Paulus predigte keine Religion namens Christentum. Er sprach von einer Art, zu leben, und schrieb, „dass ich nach dem Weg, den sie eine Sekte nennen, dem Gott meiner Väter so diene, dass ich allem glaube, was geschrieben steht im Gesetz und in den Propheten“ (Apostelgeschichte 24, 14). Dieser Weg umfasst, was viele „das Evangelium“ nennen – die frohe Botschaft von Gottes Plan, die durch die Sünde in der Welt verletzte Beziehung zwischen ihm, den Menschen und der Schöpfung zu heilen (Apostelgeschichte 3, 18–21). Sie beschreibt, wie unser Schöpfer wieder eine Beziehung zu allen Menschen herstellt. Dazu gehört, das Opfer Jesu Christi als Sühne anstelle unserer Todesstrafe anzunehmen; denn durch unsere Sünde haben wir den ewigen Tod verdient (Römer 6, 23; Kolosser 2, 13–14). Dies anzunehmen und zur Umkehr bereit zu sein – d. h., nun einen anderen Weg zu beschreiten, Gottes Gesetz und dem Vorbild des Verhaltens und Denkens zu folgen, das Jesus vorgelebt hat – ist die Grundlage der Bekehrung, ein Wandel der Gesinnung (Römer 12, 1–2; 1. Petrus 1, 14–19).

Salomo behauptete, der Anfang der Weisheit sei, Gott ernst zu nehmen (Sprüche 1, 7). Der Autor des Hebräerbriefes schließt den Kreis: Um den Sinn des Lebens zu erkennen, schreibt er, müsse man glauben, dass Gott real ist und die belohnt, die ihn suchen (Hebräer 11, 6). Der Glaube befähigt uns dazu, auf diesem Weg voranzugehen – einem Weg der Gesetzestreue, der oft schwierig ist und auf dem es starken Gegenwind gibt. Doch der Lohn in der Gegenwart ist der Seelenfriede, den ein Leben in Einklang mit Gott gibt.

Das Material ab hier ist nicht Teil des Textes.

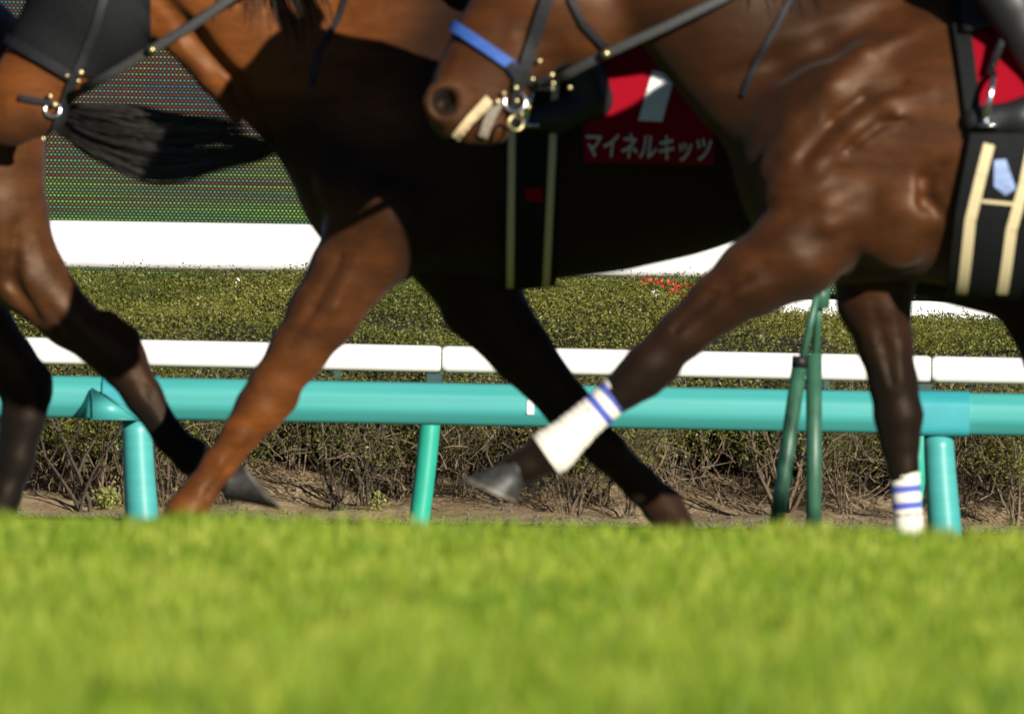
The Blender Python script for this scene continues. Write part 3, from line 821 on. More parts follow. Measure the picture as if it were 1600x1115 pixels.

Was für alle Menschen in der Zukunft liegt, ist eine Auferstehung. Zuversicht im Hinblick auf diese Zukunft und das Ergebnis jener Zeit des Gerichts schenkt Hoffnung. Als Jesus einen Rechtsgelehrten des ersten Jahrhunderts fragte, was gemäß der heiligen Schrift die Voraussetzung für ewiges Leben sei, antwortete dieser: „Du sollst den Herrn, deinen Gott, lieben von ganzem Herzen, von ganzer Seele, von allen Kräften und von ganzem Gemüt, und deinen Nächsten wie dich selbst.“ Da antwortete Jesus: „Du hast recht geantwortet; tu das, so wirst du leben“ (Lukas 10, 27–28).

Ewiges Leben im Reich Gottes ist der Sinn des Lebens, den Salomo nicht erfasste.